Clark, 67, was first elected to the Legislature in 1980, a decade after she came out of the closet to her parents. In 1993, her by-then elderly parents marched with her in the Minneapolis gay pride parade a few weeks after she led the effort to extend Minnesota’s civil rights protections to gay people.
But by 1997, the same Legislature passed the “Defense of Marriage Act,” which restricted marriage to only opposite-sex couples. A year later, Clark introduced a bill to repeal it and allow gay marriage.
It took 16 years to get to this week, which comes two years after the 2011 Legislature – then controlled by Republicans – put an amendment on the statewide ballot asking voters to cement the existing gay marriage ban in the state constitution.
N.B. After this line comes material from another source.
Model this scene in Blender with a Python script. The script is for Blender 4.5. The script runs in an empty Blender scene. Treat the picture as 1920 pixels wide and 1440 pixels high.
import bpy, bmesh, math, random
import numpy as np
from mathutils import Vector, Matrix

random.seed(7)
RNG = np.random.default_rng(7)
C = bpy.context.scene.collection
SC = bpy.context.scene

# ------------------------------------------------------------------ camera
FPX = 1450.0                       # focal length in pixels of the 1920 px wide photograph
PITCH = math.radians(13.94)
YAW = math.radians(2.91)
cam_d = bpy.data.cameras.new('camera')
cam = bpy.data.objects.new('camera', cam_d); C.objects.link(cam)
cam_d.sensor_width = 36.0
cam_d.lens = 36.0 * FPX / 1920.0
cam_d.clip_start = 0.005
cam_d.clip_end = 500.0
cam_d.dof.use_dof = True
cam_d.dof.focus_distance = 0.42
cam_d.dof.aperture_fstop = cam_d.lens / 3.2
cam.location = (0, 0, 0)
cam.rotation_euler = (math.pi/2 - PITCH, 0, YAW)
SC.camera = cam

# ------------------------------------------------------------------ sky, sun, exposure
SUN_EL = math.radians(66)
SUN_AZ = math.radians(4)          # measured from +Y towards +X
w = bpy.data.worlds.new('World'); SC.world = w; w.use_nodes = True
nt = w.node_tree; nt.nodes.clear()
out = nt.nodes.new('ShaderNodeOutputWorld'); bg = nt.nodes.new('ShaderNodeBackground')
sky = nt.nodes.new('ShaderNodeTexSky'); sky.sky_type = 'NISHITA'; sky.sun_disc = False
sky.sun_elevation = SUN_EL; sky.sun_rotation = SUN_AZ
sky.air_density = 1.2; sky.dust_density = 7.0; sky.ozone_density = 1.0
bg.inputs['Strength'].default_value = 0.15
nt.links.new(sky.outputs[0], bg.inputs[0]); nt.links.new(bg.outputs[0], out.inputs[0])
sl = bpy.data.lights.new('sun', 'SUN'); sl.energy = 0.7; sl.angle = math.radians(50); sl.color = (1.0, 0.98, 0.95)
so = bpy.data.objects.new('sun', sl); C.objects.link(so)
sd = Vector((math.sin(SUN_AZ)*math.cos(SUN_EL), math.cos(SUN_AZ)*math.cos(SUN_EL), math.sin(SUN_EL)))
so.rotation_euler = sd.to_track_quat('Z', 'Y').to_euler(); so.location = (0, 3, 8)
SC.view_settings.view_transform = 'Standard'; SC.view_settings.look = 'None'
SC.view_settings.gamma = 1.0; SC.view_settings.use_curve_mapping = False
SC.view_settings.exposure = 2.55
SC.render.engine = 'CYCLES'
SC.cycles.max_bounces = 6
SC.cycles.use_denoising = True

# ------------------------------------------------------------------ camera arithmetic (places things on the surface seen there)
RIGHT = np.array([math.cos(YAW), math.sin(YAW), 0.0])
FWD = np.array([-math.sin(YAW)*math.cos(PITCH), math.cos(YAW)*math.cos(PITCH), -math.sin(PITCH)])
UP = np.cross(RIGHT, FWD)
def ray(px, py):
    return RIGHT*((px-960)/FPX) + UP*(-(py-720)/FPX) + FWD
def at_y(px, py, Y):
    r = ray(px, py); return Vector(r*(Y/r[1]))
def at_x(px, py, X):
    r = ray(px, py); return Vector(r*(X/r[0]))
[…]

“I thought it would happen someday, but I didn’t know I would be able to be here to be part of it,” Clark said hours before the ceremony.
While on the House floor last week defending her quest to legalize gay marriage, she won plaudits even from Republicans opposed to the bill.
“I don’t know of a kinder, more gentle woman on this floor that has a bigger heart for the environment, the underprivileged, the downtrodden, the American Indian, especially the women. I admire you,” said Tony Cornish, a longtime Republican representative from rural southern Minnesota.
“It was hard because it was very personal,” Dibble said of the 2011 vote. “People whom I had counted as very, very good friends voted for it.”
Dibble, 47, graduated from high school in the Minneapolis suburb of Apple Valley and came out in college. He cut his teeth politically in the late 1980s as a member of the Minnesota chapter of ACT UP, a gay civil rights group that engaged in civil disobedience out of anger toward government neglect of AIDS and HIV sufferers. He got an early chance to join the establishment from Clark, who tapped him to run one of her re-election campaigns.
“I pulled him from street politics,” she said. Dibble was elected to the House in 2000, and in 2002 to the state Senate. He holds the southwest Minneapolis seat once occupied by the late Allan Spear, who in 1974 became one of the very first U.S. elected officials to come out of the closet.
While Dibble’s district includes many of the city’s trendiest neighborhoods, Clark’s just to the east is marked by public housing towers and large populations of new immigrants.
“She is a huge, huge voice for the poor and the disenfranchised and the dispossessed,” Dibble said. But she continued through her career to make a mark for gay rights: During former Republican Gov. Tim Pawlenty’s 2006 State of the State speech, Clark stood up on the House floor and turned her back to the governor as he endorsed a constitutional ban on gay marriage.
Not long after that, the first stirrings of legal same sex marriage started to surface around the country. In 2008, Dibble and his husband, Richard Levya, were married in California, where Levya is still a part-time resident. While a judge later struck down gay marriage in that state, marriages that already occurred were not nullified.
Dibble said they won’t remarry in Minnesota, but will have an affirming ceremony.
But Clark and Jacquelyn Zita, her partner of 24 years, plan to make it official in Minnesota. They haven’t picked a date, but Clark envisioned a wedding on the farm they own north of Minneapolis.
“It will be small, probably just friends and family,” Clark said. “We’re actually very private people.”